Small-groups as the antidote to bad meetings
Bad meetings, meetings from hell, or whatever you want to call them, we’ve all experienced those and I wouldn’t be surprised if some of you experience bad meetings in a daily basis. While there are endless tips, blog posts and even books about how to have good meetings and ways to avoid meetings from hell, none of the advice seems to fix the underlying issue. Most people who attend meetings don’t need to be there. If you look at most articles about making your meetings more successful and productive, they tell you to have an agenda, to have a clear objective, to use time wisely, to store distractions in a “parking lot”, to have shorter meetings, etc… However, the reason we have to do all of those things is because in most meetings, you have people who are not supposed to be there, people who don’t bring any value to the meeting, and people who either don’t have interest in the topic being discussed or the knowledge to help and contribute to the meeting.
The solution for successful meetings as it is for successful projects is a small group. Yes, start with small groups of smart people, and keep them small. Here are some tips to avoid meetings AND projects from hell by sticking to the small-group principle.
- Spectators are not welcome.
- Everyone in the room should be there for a reason.
- A small group of people is not enough. Make sure you have a small group of smart people who can contribute to the topic at hand.
If you follow the small-group principle above, you will avoid the following which are the result of meetings with large groups:
- Get sidetracked and lose focus.
- Squander valuable time and water down great ideas.
- Negative messages about your company and ourselves, due to bad meeting experiences.
- Team-based companies do most of their work in meetings.
- Meetings that drag on endlessly and unnecessarily.
The idea with small groups is simple and while it makes sense, many companies don’t follow it due to an instinctive and misguided principle: the more critical the project, the more people must be thrown at it. This is wrong and it is the reason many large companies are not as productive as smaller ones.
Another sad truth is that having too many unnecessary or overpopulated meetings can rob even the most brilliant people of their creative energy and enthusiasm. Avoid that.
The larger the group of people involved in a meeting or project, the more complicated it is to keep people up to speed, more hand-holding is required, the more time must be spent reviewing participant’s work, and the most difficult it is to offer useful feedback. Smaller groups offer the most efficient way to succeed – assuming that you have the right people in the meeting and/or project.

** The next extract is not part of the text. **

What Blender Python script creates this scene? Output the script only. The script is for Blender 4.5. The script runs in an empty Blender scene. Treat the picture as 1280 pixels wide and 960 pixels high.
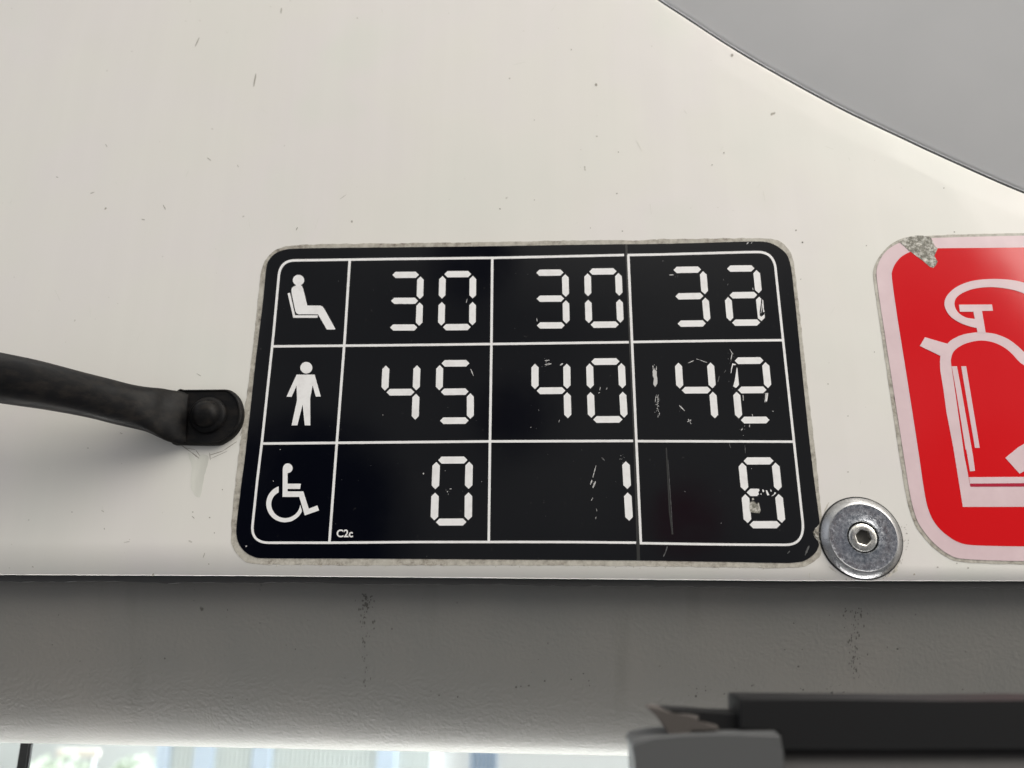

A small group of the right people would always take a meeting seriously. In contrast, when you have a meeting with a large group of people, it is hard to have everyone take the meeting seriously as people would arrive late, leave early, have side-conversations, check their phones often, etc… When you see this in your meeting – it is a clear sign that the perpetrators shouldn’t be part of your meeting. People get distracted when they have no interest in a topic or don’t have anything of value to add. People with interest in a meeting and with the knowledge and experience to participate, don’t need to be pressured to participate, they just do.
The small-group principle requires enforcement, but it’s worth it. Everyone would be much more enthusiastic about attending a meeting and as a result, your meetings will be more successful. Also, you won’t need to follow the endless advice about having good meetings as most of it fixes what is in fact caused by having meetings with a large group of people or people who shouldn’t be part of the meeting in the first place.
Remember: The same danger exists for ideas and projects at the mercy of a large group of approvers or decision makers. The small-group principle is always a great way to do this instead. A large company can benefit from the small-group principle by splitting their teams into smaller groups to work on projects and to create and execute ideas.